Hard Brexit could cause house prices to fall, Central Bank warns

The Central Bank warned that external events were the main risks facing the Irish economy.

THE UK CRASHING out of the EU is one of the main risks facing the Irish economy, with a hard Brexit having the potential to the cause house prices to fall, the Central Bank has warned.

In its first Financial Stability Review, published yesterday, the Central Bank warned that external events were the main risks facing the Irish economy. 

These include a “disorderly” Brexit – with the UK crashing out of the EU – an abrupt tightening of global financial conditions, or the reemergence of sovereign debt sustainability concerns in the euro.

The report warns that a negative shock to the Irish economy – from Brexit or “some other unforeseen geopolitical event” – has the potential to cause house prices to fall. 

“Income falls due to such a shock would affect demand for housing,” the report states.

The Financial Stability Review outlines the risks facing the financial system in Ireland and the resilience of the economy to withstand adverse shocks. 

Among the other risks, an abrupt fall in Irish property prices and the possibility of more risk-taking behaviour in the banking sector are listed as potential problems. 

Preparing for Brexit 

The Central Bank said that it has taken action to mitigate some of the most immediate risks to financial services between the EU and UK in the event of a hard Brexit. 

“The main outstanding source of risk to financial stability and the wider economy is a larger-than-expected macroeconomic shock in a disorderly Brexit,” it states. 

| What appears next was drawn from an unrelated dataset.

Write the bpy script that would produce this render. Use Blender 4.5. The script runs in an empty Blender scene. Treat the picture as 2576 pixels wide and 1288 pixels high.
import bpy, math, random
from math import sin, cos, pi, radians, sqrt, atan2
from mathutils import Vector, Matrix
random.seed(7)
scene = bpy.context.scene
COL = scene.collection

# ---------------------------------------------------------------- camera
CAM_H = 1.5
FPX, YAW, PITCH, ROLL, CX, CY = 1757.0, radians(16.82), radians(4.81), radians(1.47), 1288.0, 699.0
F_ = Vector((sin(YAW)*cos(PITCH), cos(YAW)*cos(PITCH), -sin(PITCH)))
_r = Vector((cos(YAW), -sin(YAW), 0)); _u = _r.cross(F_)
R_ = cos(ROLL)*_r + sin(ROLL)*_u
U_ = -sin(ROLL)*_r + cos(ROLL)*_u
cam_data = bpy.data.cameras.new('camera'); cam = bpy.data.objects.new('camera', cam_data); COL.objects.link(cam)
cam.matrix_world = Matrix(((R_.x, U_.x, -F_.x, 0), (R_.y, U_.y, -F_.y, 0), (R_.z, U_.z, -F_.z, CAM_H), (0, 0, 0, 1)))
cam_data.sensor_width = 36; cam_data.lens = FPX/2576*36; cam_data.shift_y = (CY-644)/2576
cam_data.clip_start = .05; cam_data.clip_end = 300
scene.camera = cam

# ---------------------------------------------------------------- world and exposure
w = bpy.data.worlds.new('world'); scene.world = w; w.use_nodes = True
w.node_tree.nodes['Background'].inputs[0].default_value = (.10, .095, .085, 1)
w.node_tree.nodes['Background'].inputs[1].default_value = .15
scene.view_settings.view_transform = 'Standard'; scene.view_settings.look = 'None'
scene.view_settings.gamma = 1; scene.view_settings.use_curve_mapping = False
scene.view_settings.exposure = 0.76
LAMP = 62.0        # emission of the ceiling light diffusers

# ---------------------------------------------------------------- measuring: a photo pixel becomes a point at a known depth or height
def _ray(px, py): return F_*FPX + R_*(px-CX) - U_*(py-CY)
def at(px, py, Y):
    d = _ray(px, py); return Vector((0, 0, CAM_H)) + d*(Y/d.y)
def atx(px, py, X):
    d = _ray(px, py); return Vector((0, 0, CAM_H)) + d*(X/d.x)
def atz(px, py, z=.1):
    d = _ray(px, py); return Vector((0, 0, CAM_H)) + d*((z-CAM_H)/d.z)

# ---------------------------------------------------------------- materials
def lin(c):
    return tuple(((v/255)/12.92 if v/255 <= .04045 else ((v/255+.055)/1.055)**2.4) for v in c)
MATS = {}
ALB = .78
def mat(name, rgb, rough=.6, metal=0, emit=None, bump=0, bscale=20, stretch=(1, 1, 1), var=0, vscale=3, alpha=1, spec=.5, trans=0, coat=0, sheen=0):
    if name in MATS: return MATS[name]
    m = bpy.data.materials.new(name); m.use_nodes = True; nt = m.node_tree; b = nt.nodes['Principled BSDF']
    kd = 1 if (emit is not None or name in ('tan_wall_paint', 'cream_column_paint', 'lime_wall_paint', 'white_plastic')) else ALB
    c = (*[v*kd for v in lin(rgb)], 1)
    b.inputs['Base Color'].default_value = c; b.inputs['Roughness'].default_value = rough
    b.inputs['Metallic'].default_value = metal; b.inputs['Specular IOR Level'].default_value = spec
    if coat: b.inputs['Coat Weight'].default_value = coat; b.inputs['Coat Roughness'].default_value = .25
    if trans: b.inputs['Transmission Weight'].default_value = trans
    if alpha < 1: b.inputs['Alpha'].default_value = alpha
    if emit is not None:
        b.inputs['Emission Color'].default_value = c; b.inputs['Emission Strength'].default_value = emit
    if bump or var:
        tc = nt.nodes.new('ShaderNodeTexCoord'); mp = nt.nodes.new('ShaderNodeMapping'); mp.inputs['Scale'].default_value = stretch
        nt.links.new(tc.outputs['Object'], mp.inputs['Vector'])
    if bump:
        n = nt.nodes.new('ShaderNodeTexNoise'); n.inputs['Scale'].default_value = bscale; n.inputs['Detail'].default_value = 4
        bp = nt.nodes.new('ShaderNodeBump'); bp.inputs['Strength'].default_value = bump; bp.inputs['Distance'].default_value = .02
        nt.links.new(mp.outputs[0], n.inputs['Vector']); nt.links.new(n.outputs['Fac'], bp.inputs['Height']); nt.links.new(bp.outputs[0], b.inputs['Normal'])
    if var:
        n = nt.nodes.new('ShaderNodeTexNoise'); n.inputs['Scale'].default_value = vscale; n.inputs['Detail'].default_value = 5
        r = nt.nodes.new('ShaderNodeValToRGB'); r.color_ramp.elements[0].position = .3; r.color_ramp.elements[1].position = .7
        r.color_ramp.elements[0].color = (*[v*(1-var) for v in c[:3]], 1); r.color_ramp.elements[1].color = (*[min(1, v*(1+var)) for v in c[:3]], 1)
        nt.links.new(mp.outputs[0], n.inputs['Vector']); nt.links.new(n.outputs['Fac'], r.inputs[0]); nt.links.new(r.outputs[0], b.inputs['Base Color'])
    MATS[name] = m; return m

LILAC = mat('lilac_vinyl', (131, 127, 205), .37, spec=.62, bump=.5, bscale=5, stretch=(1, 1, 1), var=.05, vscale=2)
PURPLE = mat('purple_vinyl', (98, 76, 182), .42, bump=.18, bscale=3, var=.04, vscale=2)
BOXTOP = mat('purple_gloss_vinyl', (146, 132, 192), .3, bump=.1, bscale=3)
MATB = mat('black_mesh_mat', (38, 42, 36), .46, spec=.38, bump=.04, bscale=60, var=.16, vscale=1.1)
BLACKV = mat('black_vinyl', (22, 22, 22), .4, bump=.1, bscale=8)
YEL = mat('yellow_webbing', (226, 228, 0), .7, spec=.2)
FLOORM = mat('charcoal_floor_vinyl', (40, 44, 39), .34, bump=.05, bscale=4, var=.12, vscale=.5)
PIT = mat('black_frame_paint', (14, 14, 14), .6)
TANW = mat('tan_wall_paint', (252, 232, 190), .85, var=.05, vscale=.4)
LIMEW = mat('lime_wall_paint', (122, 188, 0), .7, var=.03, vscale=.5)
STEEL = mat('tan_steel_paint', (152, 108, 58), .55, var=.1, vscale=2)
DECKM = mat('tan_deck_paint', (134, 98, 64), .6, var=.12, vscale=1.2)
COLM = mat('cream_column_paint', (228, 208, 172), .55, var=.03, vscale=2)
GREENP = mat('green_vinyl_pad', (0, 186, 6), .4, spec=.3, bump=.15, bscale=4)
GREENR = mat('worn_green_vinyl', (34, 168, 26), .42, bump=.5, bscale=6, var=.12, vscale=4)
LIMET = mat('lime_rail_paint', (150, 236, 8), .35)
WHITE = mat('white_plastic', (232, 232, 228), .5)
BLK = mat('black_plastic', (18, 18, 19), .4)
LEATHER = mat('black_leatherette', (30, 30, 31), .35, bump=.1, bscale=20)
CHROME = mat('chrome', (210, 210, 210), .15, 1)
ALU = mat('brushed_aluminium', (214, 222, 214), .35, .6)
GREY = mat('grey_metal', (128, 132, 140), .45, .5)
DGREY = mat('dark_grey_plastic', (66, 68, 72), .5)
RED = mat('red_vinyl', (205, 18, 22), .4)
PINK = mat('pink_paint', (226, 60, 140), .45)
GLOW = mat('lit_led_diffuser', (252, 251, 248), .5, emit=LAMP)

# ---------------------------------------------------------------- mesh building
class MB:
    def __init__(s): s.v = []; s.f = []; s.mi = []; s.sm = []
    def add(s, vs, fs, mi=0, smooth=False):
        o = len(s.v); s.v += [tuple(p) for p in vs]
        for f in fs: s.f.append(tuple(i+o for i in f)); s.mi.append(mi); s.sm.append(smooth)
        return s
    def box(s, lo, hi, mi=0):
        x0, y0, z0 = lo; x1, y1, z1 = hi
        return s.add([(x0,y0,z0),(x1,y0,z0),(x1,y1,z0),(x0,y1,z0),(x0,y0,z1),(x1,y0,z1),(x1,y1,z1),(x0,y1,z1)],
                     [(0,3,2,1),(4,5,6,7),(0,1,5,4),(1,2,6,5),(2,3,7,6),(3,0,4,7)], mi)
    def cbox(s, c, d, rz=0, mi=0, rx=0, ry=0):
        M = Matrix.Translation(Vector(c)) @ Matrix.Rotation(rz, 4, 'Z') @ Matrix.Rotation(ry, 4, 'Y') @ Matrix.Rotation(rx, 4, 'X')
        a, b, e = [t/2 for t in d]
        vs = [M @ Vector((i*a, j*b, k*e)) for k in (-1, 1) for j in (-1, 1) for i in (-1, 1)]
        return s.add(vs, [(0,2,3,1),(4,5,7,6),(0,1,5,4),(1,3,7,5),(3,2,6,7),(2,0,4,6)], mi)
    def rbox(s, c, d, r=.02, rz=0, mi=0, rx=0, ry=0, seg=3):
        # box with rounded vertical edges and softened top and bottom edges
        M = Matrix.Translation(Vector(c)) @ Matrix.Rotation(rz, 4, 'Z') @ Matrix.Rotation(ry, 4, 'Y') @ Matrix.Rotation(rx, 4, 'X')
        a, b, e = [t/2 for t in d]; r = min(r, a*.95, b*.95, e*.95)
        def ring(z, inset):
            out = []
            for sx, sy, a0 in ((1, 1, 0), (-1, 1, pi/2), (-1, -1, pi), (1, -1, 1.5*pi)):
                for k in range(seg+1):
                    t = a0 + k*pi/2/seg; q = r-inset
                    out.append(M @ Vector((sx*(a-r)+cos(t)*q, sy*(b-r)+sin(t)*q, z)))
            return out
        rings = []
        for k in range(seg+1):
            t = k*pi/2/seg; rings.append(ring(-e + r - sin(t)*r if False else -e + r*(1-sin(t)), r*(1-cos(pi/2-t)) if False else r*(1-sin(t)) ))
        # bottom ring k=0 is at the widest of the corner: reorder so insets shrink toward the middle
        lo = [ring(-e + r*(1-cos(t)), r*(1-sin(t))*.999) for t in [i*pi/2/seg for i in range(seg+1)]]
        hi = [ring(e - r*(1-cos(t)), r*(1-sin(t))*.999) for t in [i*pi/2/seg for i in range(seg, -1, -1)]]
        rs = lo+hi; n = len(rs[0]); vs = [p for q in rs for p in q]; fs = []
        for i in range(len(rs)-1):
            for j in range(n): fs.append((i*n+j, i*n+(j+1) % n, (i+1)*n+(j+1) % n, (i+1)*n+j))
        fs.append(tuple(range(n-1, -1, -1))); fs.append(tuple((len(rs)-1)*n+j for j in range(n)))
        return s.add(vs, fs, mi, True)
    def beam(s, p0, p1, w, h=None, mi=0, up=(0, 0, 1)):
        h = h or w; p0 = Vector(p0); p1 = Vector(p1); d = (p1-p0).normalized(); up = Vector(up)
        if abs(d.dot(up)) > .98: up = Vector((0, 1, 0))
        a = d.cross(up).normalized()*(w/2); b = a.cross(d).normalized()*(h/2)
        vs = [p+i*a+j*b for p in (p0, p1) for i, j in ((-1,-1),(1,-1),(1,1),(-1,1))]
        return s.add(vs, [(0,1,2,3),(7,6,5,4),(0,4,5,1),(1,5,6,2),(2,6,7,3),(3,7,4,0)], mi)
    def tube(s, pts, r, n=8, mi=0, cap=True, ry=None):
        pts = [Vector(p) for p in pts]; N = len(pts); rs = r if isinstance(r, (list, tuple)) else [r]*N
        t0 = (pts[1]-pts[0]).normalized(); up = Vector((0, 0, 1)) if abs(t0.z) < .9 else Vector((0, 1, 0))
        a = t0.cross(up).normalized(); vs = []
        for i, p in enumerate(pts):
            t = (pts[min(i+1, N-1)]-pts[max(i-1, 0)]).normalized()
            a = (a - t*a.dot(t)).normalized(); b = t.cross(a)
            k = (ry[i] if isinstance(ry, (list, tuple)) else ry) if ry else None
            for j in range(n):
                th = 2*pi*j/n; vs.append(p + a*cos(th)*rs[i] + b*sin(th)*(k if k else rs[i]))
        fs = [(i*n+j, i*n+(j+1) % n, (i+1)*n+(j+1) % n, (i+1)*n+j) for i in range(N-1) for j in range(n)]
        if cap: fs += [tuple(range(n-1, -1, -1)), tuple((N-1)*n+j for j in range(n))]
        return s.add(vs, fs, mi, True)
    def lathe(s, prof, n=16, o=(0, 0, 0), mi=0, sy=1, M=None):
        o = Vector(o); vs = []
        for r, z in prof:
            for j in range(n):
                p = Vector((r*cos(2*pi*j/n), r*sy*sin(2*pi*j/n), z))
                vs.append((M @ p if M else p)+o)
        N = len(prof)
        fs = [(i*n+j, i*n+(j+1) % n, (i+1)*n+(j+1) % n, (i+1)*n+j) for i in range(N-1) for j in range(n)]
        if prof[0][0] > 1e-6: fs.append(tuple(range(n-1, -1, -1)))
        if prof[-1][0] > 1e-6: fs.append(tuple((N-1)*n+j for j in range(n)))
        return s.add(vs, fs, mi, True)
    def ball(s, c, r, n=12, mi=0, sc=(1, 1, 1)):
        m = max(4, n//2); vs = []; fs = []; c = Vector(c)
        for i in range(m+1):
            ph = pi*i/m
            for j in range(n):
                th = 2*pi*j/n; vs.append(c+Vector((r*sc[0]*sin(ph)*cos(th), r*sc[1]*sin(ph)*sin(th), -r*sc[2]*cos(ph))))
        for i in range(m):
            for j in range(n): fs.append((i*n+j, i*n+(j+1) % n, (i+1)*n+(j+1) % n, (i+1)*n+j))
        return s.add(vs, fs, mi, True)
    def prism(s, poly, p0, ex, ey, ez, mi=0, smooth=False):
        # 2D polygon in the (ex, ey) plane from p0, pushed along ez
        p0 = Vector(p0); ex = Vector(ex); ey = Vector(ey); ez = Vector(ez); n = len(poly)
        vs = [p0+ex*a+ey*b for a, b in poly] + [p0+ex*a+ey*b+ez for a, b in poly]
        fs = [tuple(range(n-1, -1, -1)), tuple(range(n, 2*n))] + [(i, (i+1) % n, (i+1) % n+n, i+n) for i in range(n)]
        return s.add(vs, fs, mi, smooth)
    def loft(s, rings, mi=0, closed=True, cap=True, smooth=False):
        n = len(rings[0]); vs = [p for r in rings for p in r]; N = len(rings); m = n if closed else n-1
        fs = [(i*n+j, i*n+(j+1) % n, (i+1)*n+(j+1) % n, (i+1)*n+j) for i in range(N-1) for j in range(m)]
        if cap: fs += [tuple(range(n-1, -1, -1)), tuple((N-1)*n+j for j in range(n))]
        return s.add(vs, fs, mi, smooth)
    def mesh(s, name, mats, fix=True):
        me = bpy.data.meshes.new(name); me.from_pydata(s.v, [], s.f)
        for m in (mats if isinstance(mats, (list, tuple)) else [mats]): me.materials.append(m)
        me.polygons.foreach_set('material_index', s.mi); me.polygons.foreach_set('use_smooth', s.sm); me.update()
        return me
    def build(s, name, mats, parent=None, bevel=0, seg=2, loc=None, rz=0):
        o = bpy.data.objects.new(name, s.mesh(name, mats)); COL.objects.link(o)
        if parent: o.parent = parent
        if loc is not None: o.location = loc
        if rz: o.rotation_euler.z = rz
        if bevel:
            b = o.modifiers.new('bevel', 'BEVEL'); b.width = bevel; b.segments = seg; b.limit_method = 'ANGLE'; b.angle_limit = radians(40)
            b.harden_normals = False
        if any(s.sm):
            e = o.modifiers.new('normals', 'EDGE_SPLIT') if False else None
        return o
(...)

Acting Governor of the bank – Sharon Donnery – said that, as a small and highly globalised economy, with a reliance of foreign multinational companies, “Ireland is both more sensitive to developments in the global cycle and more prone to structural macroeconomic shocks”.

“It is critical that we continue to identify, plan and prepare to mitigate the impact of those shocks, should they materialise,” she said. 

“Building a resilient system is central to this. Resilience is not something that can be built after an event, but is something that should be in place well before any issues arise.

We continue to expand our macroprudential framework to ensure we have the right tools to manage potential risks to financial stability and the addition of the Systemic Risk Buffer will be an important tool for us in building a resilient banking system with sufficient capital buffers to absorb these structural shocks.